La sangre derramada siempre clama a Dios
| Luis Van de Velde
“Podemos presentar junto a la sangre de maestros, de obreros, de campesinos la sangre de nuestros sacerdotes. Esto es comunión de amor. Sería triste que en una patria donde se está asesinando tan horrorosamente no contáramos entre las víctimas también a sacerdotes. Son el testimonio de una Iglesia encarnada en los problemas del pueblo y podemos decir que esta Misa única no es sólo en honor del Padre Rafael Palacios y no nos recuerda sólo a los cinco sacerdotes asesinados, sino que quiere ser el reclamo de un pueblo por la sangre de todos los hermanos cristianos y no cristianos. La vida siempre es sagrada. El mandamiento del Señor, no matarás, hace sagrada toda la vida, y aunque sea de un pecador, la sangre derramada siempre clama a Dios, y los que asesinan siempre son homicidas.” (30 de junio de 1979)
Desde hace más de 3000 años, el pueblo de la Biblia recuerda constantemente que «el clamor de los hijos de Israel ha llegado hasta mí y he visto la opresión a la que los egipcios los someten» (Ex 3, 9). La sangre derramada de «Abel», asesinado por su hermano «Caín», es un relato que resume la triste condición humana a lo largo de toda la historia. Y, como creyentes, tanto el pueblo hebreo como nosotros, los cristianos, recordamos siempre: «La voz de la sangre de tu hermano grita desde la tierra hasta mí» (Gn 4, 10). Uno de los mandamientos y fundamentos del pueblo hebreo en formación ha sido su discernimiento de la Ley de Dios: «No matarás» (Ex 20, 13). Sin embargo, siguieron matando, también a sus propios profetas. Y aún hoy, con su Tora como «constitución», el Estado de Israel (armado por los gobiernos occidentales y con bombas atómicas bajo sus brazos) sigue asesinando a miles y miles de hermanos palestinos. ¿Acaso la sangre derramada ya no clama a Dios y los que matan ya no son homicidas?
Las Iglesias no lo hemos hecho mucho mejor a lo largo de nuestros dos mil años de existencia. Recordemos las llamadas cruzadas, que sembraron terror y muerte allá donde llegaban. Ha habido tantas guerras bendecidas por las autoridades eclesiásticas, tantos genocidios como resultado de los crueles procesos de colonización acompañados por gente de Iglesia. Recordemos la caza de las llamadas brujas y toda la violencia ejercida por la Santa (¿) Inquisición. En El Salvador tuvimos un obispo que bendecía las armas norteamericanas para matar a nuestro pueblo. Si no nos equivocamos, recordamos que un sacerdote (capellán del ejército) acompañó al asesino Monterrosa cuando iba a traer su trofeo (la radio Venceremos), pero cayeron en una trampa y murieron.
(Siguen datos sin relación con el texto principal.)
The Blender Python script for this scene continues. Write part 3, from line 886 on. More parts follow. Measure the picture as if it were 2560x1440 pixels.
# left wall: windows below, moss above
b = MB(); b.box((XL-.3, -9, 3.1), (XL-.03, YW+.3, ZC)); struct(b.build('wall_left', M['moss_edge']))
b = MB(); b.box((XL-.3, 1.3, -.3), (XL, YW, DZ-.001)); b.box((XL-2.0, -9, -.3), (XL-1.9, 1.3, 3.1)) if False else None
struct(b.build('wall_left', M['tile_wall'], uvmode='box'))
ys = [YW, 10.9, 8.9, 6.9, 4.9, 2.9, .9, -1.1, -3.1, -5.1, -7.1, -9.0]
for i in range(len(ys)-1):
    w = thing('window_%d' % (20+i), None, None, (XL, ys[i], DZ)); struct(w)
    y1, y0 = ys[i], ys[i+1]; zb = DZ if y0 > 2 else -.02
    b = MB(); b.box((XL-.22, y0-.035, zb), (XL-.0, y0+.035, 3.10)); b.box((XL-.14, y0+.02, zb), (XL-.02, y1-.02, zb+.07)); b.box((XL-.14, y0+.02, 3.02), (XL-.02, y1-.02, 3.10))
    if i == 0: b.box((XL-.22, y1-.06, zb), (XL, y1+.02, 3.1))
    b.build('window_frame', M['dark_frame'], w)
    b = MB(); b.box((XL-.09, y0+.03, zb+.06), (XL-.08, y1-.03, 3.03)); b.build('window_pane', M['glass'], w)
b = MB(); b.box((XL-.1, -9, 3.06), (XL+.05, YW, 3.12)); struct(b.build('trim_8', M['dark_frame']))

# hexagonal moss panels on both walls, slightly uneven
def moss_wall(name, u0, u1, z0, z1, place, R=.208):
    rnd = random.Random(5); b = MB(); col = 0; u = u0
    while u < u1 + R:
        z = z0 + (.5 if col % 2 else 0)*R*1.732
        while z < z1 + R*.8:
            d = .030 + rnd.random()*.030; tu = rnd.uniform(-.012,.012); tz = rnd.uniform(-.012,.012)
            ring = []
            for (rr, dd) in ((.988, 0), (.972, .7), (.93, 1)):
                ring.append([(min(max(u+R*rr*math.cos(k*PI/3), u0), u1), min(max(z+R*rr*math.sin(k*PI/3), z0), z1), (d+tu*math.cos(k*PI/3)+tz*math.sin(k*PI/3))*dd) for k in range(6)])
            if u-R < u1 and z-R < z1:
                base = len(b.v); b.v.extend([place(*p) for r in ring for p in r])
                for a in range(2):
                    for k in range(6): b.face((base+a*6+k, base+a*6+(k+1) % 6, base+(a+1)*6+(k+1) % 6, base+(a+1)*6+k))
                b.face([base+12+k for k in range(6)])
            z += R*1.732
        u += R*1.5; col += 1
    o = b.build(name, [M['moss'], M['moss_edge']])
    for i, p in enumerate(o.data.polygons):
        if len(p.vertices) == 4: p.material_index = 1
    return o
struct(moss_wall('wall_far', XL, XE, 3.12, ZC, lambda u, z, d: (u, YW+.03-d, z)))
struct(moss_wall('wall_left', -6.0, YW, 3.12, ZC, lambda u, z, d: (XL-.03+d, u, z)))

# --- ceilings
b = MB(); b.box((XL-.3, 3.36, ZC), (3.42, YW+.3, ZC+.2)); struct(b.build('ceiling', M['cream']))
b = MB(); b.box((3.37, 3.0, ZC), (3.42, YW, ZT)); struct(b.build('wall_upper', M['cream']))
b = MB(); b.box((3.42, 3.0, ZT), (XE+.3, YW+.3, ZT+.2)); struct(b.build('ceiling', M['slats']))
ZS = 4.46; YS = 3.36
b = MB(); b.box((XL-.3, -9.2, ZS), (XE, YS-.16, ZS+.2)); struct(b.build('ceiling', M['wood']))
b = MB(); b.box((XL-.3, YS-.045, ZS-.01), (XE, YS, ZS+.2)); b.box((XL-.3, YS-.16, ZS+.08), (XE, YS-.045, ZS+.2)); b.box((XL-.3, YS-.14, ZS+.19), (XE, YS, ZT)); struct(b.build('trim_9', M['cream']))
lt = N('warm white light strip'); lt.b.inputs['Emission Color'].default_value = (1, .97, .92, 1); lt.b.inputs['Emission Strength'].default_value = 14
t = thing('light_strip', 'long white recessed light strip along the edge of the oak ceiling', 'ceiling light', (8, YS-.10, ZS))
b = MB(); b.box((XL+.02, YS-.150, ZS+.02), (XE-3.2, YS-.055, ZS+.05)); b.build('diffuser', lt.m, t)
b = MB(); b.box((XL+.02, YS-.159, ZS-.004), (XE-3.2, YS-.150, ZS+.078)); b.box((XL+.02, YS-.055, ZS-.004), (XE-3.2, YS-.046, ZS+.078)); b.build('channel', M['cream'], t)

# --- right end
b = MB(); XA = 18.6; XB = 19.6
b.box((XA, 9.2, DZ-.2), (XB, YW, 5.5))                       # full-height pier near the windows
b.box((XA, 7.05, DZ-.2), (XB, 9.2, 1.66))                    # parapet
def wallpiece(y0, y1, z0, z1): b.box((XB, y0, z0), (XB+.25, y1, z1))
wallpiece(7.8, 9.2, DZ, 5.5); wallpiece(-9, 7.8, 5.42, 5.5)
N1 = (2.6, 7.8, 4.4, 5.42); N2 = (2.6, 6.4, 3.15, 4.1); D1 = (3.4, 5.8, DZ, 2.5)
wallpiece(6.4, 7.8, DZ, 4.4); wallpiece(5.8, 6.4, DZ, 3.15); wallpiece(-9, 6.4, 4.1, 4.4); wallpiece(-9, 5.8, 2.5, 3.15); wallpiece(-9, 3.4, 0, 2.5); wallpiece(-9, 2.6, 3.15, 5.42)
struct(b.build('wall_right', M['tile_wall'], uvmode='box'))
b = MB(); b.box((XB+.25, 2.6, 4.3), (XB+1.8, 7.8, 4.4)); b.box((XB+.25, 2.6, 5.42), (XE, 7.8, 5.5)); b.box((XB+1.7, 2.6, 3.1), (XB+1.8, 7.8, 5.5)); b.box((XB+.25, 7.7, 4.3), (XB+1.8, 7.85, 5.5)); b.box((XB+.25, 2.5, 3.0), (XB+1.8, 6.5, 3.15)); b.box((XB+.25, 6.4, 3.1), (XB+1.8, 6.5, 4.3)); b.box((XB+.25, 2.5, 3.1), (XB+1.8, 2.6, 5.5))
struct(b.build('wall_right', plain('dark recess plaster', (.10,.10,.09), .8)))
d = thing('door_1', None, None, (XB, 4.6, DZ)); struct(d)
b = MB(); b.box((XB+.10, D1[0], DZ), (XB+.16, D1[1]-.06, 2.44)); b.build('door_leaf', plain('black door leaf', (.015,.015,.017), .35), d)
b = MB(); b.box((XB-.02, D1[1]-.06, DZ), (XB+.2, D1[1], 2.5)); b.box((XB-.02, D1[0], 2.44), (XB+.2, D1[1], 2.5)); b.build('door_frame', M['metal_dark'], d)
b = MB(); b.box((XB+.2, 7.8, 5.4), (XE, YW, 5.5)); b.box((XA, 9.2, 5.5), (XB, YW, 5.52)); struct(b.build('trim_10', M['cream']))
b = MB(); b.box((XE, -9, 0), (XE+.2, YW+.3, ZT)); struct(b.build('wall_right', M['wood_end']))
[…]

Y, por supuesto, la colaboración y justificación más fuertes de la Iglesia en el derramamiento de sangre es su silencio cómplice: no haber hablado, no haber denunciado, no haber arriesgado todo para impedir la destrucción de tantas vidas.
«El mandamiento del Señor: “No matarás”, hace sagrada toda la vida, y aunque sea de un pecador, la sangre derramada siempre clama a Dios, y los que asesinan siempre son homicidas». No tenemos ningún derecho a matar a nadie. Ojalá esto calara en la conciencia de quienes nos llamamos cristianos y cristianas. Toda vida humana es sagrada. Cada persona tiene derecho a la vida. «No matarás». Lo hemos gritado miles de veces desde el asesinato del padre Octavio en enero de 1979. Lo hemos cantado a gritos en el canto que nos hizo Miguel Cavada: «No matarás». No a la pena de muerte ni a la cadena perpetua (que es una pena de muerte camuflada). Ningún asesinato.
Y, por supuesto, no nos referimos solo a asesinar a alguien con armas, sino a cualquier forma de hacer imposible la vida de los demás: la muerte lenta de la mayoría de nuestros pueblos por la cruel explotación económica, el acoso y toda forma de exclusión social (por la razón que sea). No pocas veces, las mismas iglesias cometen graves errores al excluir, marginar y reducir a las personas por razones doctrinales o canónicas. No tengamos miedo de ser diferentes. Si la sangre derramada clama a Dios, seamos los primeros en dar ejemplo y luchar contra toda destrucción de la vida.
Cita 4 del capítulo VIII (Los mártires) del libro El Evangelio de Mons. Romero.